Tip & How-To about Electrical Supplies

Generator Not Producing Power - Engine Speed & Governor Control

There are 4 requirements that have to be met before a generator is able to produce power. Due to number of questions that have been asked, a Coleman PowerMate 1500-1850 with a Briggs and Stratton Engine will be used here.

1) The Engine has to be turning at correct speed
2) Field Winding (Rotor) on the alternator must be energized
3) AC Winding (Stator) must create a voltage in presence of magnetic field
4) Output passes through Safety Devices before it reaches an outlet.

This Tip will cover Engine Speed and Governor Control.

Sounds simple, but it actually goes beyond just turning. Most consumer generators are designed for an engine that turns 3600RPM for 60Hz operation. For every 600 RPM, the frequency changes by 1 Hz. Normal frequency range on a generator is about 63 (at no load) to 57 (Full Load). At half load, you should be pretty close to 60 Hz. Some generators will turn at 1800 RPM, and usually have two or more cylinders. Each 1Hz deviation is a 300 RPM change in engine speed

If you find that your engine is not turning as fast as it should, or is turning too fast, you can adjust its speed using the governor. Be careful in this area though! If you are adjusting faster, and you make too much an adjustment, the engine may over speed (red line) and be damaged. Always be ready to shut down the engine in case something goes wrong.

General Instructions on How to Adjust Speed:

It will almost be required that you have a digital multimeter that is capable of measuring frequency. You can use a AC powered clock, and compare the minute intervals with another clock, but the adjustment process will take a few hours.

Start your generator, let it run for a few minutes to warm up. Place your meter leads into the outlets, and record the frequency. This will be your No Load Frequency prior to any adjustments. Also record the voltage.

Note that depending on your meter, your voltage will likely read about 132 volts AC. If your meter is of the dollar store variety, the voltage may be reading higher (170) due to noise being present in the waveform. Don't worry about this - yet.

Now that the engine is warmed up, and your meter is indicating that the frequency is less than or higher than 63Hz, it is time to adjust the governor. Each engine will have its own method, you may have to find a owner's manual or service manual.

Start by removing any access panels that you need in order to reach the governor assembly. This will be the arm that is attached to the throttle on the carburetor via springs and rods.
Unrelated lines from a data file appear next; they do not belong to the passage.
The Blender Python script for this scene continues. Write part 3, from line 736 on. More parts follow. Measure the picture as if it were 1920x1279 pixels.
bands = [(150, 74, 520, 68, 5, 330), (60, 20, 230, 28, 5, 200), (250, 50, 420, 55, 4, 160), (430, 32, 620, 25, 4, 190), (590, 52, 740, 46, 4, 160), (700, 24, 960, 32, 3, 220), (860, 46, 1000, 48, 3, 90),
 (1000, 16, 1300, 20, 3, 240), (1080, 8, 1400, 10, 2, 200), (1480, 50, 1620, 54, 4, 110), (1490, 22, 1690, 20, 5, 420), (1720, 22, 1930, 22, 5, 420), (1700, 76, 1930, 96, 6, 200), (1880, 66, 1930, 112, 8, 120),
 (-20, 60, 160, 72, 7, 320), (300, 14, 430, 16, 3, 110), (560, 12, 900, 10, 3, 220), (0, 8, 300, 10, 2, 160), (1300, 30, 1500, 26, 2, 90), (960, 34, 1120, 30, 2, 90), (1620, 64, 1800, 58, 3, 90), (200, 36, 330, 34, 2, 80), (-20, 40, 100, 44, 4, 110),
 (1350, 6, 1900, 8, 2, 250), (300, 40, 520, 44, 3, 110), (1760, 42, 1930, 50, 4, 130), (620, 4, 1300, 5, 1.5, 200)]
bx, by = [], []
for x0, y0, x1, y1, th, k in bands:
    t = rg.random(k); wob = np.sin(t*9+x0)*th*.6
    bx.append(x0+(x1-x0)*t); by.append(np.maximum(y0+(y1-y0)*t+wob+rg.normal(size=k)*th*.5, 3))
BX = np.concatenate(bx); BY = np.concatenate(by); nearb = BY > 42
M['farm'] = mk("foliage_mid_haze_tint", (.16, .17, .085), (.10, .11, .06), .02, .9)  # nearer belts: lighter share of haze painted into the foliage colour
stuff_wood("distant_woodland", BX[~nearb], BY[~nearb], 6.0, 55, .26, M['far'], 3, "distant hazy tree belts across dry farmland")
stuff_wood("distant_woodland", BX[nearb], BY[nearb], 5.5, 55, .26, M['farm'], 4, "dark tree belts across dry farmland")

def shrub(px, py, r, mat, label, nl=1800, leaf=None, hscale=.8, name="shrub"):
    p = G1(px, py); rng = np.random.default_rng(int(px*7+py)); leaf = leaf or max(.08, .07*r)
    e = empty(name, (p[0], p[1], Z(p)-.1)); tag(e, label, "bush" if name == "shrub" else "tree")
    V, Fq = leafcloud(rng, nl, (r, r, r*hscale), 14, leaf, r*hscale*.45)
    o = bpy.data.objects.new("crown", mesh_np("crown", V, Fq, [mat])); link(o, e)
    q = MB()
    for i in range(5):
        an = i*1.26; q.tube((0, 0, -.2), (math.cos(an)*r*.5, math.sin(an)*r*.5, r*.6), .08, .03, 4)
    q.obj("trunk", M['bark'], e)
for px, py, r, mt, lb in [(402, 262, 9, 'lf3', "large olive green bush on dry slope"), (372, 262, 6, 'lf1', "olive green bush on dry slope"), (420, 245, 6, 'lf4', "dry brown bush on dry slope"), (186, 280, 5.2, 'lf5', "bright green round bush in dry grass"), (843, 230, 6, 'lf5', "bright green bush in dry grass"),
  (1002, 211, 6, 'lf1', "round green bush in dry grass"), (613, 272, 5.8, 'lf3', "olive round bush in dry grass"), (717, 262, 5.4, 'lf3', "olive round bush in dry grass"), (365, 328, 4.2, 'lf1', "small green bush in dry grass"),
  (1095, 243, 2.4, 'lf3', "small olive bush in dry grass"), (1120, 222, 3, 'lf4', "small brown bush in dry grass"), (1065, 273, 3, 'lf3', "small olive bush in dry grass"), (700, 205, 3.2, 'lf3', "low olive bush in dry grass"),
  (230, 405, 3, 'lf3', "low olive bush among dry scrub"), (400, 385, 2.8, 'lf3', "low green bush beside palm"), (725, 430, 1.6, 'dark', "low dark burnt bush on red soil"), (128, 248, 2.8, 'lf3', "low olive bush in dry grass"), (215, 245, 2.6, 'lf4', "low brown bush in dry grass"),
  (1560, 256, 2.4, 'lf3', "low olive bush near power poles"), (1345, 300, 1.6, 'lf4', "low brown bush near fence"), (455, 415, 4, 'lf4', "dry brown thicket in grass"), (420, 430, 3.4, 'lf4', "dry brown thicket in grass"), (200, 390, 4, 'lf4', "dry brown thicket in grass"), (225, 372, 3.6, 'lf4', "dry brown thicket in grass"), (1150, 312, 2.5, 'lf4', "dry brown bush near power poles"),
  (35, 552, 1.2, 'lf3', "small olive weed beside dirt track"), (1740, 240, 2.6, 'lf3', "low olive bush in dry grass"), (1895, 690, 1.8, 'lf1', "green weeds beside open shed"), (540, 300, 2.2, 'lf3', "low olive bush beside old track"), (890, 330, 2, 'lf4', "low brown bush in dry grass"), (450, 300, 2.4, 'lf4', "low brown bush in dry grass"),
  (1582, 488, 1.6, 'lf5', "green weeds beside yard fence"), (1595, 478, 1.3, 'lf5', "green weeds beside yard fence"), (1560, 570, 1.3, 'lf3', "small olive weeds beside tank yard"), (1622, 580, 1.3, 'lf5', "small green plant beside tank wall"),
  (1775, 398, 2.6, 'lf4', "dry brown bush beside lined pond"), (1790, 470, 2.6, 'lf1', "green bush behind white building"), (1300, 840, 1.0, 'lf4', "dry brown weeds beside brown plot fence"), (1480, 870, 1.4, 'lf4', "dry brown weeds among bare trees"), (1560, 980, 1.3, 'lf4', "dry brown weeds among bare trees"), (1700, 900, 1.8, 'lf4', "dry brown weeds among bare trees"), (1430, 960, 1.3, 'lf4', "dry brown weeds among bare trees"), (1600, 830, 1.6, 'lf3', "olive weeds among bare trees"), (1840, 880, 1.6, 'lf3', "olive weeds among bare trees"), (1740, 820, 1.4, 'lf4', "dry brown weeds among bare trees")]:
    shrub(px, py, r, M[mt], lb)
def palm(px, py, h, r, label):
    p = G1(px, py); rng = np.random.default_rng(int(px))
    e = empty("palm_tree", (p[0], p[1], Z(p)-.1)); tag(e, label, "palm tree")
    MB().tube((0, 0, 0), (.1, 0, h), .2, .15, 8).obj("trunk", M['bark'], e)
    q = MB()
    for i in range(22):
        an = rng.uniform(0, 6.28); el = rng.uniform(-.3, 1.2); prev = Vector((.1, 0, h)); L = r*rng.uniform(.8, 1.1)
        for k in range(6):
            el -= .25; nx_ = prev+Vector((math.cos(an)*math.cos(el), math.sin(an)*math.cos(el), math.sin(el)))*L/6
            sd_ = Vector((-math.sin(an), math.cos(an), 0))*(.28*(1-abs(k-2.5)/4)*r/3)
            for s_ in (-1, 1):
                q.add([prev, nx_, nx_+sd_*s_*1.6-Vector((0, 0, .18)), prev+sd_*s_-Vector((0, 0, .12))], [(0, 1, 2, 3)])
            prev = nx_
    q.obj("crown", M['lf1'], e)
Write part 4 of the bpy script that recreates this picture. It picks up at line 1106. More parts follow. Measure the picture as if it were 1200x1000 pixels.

Look carefully near the base of the governor arm, and you will see a spring that is attached to it, and the other end is attached to a tab. The purpose of this spring is to put tension onto the governor, as well as to allow adjustment. Inverter based generators will usually have an electronic governor. The throttle is actuated by a small servo motor which is driven by the inverter / controller. These types of governors are typically not adjustable beyond replacing mechanical linkage that is worn.

Using a pair of needle nose pliers, bend the tab slightly one direction or the other (toward governor, or away from governor). Note the change in frequency. The target here, without a load, is going to be 63Hz. Once you hit this target (frequency average is 63), take a look at the voltage. It should be near 132 volts AC. If it is much higher, then lower the voltage by bending the tab slightly. Be aware that this will also lower the frequency as well.

Now that the unloaded frequency is set, connect a load that is approximate half of the generator continuous rating. For an 1800 watt generator, the continuous load is 1500 watts. Half would be 750 watts. A couple of Halogen lights will work, as well a space heater that is set on Low. Your frequency should be very close to 60Hz now. Voltage will likely be around 125 volts. Adjust the governor very slightly to reach these numbers. Your half load frequency is now set.

If you are using a space heater for a load, turn it on (1500 watts), and note the frequency reading. Also note the voltage rating as well. Frequency will likely have dropped down to about 57 or 58. This is normal. Voltage should be down around 110 to 115. Don't make any adjustments as most generators are due not carry full loads for extended amounts of time.

Turn the heater back to low or fan only, and let it cool for a few minutes before turning it off. Unplug the heater, and check the frequency and voltage without a load being on the generator. Again, frequency with no load should be about 63Hz, voltage about 132. A little bit of difference is acceptable here. And now you are done.

If you are not able to obtain the numbers mentioned, then there are other issues going on. Especially if voltage is out of range. See other Tips.

If you intend to use the generator primarily with a certain load (heater, well pump, charger, etc) you can optimize performance of that load by setting the generator frequency with that load, and only that load connected. Just keep in mind that when you add additional loads, your settings may not be adequate.